Available data ->
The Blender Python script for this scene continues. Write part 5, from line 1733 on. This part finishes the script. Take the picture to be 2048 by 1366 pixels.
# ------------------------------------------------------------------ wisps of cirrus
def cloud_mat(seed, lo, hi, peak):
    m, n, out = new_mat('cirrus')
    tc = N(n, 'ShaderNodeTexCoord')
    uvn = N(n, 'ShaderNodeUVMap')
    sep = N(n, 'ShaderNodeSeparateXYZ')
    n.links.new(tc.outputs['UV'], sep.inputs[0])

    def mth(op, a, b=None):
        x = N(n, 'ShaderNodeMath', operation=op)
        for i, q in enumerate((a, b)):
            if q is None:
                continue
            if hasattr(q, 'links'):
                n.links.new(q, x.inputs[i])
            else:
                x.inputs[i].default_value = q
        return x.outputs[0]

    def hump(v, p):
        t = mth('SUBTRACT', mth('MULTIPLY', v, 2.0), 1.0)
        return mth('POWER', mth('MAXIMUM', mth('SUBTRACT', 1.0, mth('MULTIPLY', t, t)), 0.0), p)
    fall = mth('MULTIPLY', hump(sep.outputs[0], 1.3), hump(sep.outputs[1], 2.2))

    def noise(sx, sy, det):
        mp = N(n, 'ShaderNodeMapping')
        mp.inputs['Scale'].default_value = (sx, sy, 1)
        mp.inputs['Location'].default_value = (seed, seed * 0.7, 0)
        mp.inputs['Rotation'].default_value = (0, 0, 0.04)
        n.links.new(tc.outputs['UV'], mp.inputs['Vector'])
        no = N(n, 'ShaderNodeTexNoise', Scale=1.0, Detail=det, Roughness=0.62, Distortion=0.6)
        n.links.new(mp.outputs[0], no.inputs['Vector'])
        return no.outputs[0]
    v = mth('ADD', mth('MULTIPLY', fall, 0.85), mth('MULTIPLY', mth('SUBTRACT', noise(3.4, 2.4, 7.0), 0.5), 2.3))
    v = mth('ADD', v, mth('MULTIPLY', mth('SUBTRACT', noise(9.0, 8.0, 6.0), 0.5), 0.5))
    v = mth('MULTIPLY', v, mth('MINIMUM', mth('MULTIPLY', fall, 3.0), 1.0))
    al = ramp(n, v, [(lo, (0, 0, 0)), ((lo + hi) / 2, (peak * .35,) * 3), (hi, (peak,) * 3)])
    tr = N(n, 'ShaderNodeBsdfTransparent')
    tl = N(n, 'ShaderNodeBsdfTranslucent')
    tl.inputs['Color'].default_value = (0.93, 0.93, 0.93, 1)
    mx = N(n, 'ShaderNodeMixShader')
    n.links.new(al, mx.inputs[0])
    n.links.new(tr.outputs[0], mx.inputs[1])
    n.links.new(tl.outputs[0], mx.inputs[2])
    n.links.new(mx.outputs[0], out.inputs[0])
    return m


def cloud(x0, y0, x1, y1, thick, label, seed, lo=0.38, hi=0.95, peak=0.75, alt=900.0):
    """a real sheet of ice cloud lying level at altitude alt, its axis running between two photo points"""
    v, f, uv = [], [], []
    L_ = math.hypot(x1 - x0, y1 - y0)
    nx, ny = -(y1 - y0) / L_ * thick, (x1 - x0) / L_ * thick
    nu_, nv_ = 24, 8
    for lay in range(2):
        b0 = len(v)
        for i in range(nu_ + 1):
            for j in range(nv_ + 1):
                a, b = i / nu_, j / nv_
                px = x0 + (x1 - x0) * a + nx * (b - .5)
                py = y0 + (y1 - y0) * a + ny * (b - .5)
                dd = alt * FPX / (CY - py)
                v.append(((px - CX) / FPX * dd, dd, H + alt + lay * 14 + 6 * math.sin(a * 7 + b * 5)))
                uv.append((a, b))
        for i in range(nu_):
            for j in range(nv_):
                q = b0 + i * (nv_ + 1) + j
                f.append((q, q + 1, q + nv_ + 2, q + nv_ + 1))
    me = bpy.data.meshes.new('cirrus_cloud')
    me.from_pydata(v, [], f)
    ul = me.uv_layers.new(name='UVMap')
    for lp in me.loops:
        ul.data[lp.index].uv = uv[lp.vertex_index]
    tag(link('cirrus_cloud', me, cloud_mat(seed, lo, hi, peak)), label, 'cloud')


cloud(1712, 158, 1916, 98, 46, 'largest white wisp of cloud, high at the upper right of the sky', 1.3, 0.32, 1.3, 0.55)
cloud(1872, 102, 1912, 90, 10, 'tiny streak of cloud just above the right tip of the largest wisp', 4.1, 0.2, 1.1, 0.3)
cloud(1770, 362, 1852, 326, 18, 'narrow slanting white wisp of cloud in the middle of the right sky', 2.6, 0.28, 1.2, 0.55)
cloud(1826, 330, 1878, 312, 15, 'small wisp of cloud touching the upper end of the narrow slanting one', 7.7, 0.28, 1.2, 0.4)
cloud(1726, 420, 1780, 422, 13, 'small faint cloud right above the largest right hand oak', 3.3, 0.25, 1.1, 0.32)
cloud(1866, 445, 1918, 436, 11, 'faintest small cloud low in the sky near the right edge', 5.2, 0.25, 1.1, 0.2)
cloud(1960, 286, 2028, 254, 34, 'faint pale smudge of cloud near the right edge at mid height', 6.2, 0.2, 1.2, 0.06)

Request ->
Write out the data again, exactly and in full.

Correct result ->
The Blender Python script for this scene continues. Write part 5, from line 1733 on. This part finishes the script. Take the picture to be 2048 by 1366 pixels.
# ------------------------------------------------------------------ wisps of cirrus
def cloud_mat(seed, lo, hi, peak):
    m, n, out = new_mat('cirrus')
    tc = N(n, 'ShaderNodeTexCoord')
    uvn = N(n, 'ShaderNodeUVMap')
    sep = N(n, 'ShaderNodeSeparateXYZ')
    n.links.new(tc.outputs['UV'], sep.inputs[0])

    def mth(op, a, b=None):
        x = N(n, 'ShaderNodeMath', operation=op)
        for i, q in enumerate((a, b)):
            if q is None:
                continue
            if hasattr(q, 'links'):
                n.links.new(q, x.inputs[i])
            else:
                x.inputs[i].default_value = q
        return x.outputs[0]

    def hump(v, p):
        t = mth('SUBTRACT', mth('MULTIPLY', v, 2.0), 1.0)
        return mth('POWER', mth('MAXIMUM', mth('SUBTRACT', 1.0, mth('MULTIPLY', t, t)), 0.0), p)
    fall = mth('MULTIPLY', hump(sep.outputs[0], 1.3), hump(sep.outputs[1], 2.2))

    def noise(sx, sy, det):
        mp = N(n, 'ShaderNodeMapping')
        mp.inputs['Scale'].default_value = (sx, sy, 1)
        mp.inputs['Location'].default_value = (seed, seed * 0.7, 0)
        mp.inputs['Rotation'].default_value = (0, 0, 0.04)
        n.links.new(tc.outputs['UV'], mp.inputs['Vector'])
        no = N(n, 'ShaderNodeTexNoise', Scale=1.0, Detail=det, Roughness=0.62, Distortion=0.6)
        n.links.new(mp.outputs[0], no.inputs['Vector'])
        return no.outputs[0]
    v = mth('ADD', mth('MULTIPLY', fall, 0.85), mth('MULTIPLY', mth('SUBTRACT', noise(3.4, 2.4, 7.0), 0.5), 2.3))
    v = mth('ADD', v, mth('MULTIPLY', mth('SUBTRACT', noise(9.0, 8.0, 6.0), 0.5), 0.5))
    v = mth('MULTIPLY', v, mth('MINIMUM', mth('MULTIPLY', fall, 3.0), 1.0))
    al = ramp(n, v, [(lo, (0, 0, 0)), ((lo + hi) / 2, (peak * .35,) * 3), (hi, (peak,) * 3)])
    tr = N(n, 'ShaderNodeBsdfTransparent')
    tl = N(n, 'ShaderNodeBsdfTranslucent')
    tl.inputs['Color'].default_value = (0.93, 0.93, 0.93, 1)
    mx = N(n, 'ShaderNodeMixShader')
    n.links.new(al, mx.inputs[0])
    n.links.new(tr.outputs[0], mx.inputs[1])
    n.links.new(tl.outputs[0], mx.inputs[2])
    n.links.new(mx.outputs[0], out.inputs[0])
    return m


def cloud(x0, y0, x1, y1, thick, label, seed, lo=0.38, hi=0.95, peak=0.75, alt=900.0):
    """a real sheet of ice cloud lying level at altitude alt, its axis running between two photo points"""
    v, f, uv = [], [], []
    L_ = math.hypot(x1 - x0, y1 - y0)
    nx, ny = -(y1 - y0) / L_ * thick, (x1 - x0) / L_ * thick
    nu_, nv_ = 24, 8
    for lay in range(2):
        b0 = len(v)
        for i in range(nu_ + 1):
            for j in range(nv_ + 1):
                a, b = i / nu_, j / nv_
                px = x0 + (x1 - x0) * a + nx * (b - .5)
                py = y0 + (y1 - y0) * a + ny * (b - .5)
                dd = alt * FPX / (CY - py)
                v.append(((px - CX) / FPX * dd, dd, H + alt + lay * 14 + 6 * math.sin(a * 7 + b * 5)))
                uv.append((a, b))
        for i in range(nu_):
            for j in range(nv_):
                q = b0 + i * (nv_ + 1) + j
                f.append((q, q + 1, q + nv_ + 2, q + nv_ + 1))
    me = bpy.data.meshes.new('cirrus_cloud')
    me.from_pydata(v, [], f)
    ul = me.uv_layers.new(name='UVMap')
    for lp in me.loops:
        ul.data[lp.index].uv = uv[lp.vertex_index]
    tag(link('cirrus_cloud', me, cloud_mat(seed, lo, hi, peak)), label, 'cloud')


cloud(1712, 158, 1916, 98, 46, 'largest white wisp of cloud, high at the upper right of the sky', 1.3, 0.32, 1.3, 0.55)
cloud(1872, 102, 1912, 90, 10, 'tiny streak of cloud just above the right tip of the largest wisp', 4.1, 0.2, 1.1, 0.3)
cloud(1770, 362, 1852, 326, 18, 'narrow slanting white wisp of cloud in the middle of the right sky', 2.6, 0.28, 1.2, 0.55)
cloud(1826, 330, 1878, 312, 15, 'small wisp of cloud touching the upper end of the narrow slanting one', 7.7, 0.28, 1.2, 0.4)
cloud(1726, 420, 1780, 422, 13, 'small faint cloud right above the largest right hand oak', 3.3, 0.25, 1.1, 0.32)
cloud(1866, 445, 1918, 436, 11, 'faintest small cloud low in the sky near the right edge', 5.2, 0.25, 1.1, 0.2)
cloud(1960, 286, 2028, 254, 34, 'faint pale smudge of cloud near the right edge at mid height', 6.2, 0.2, 1.2, 0.06)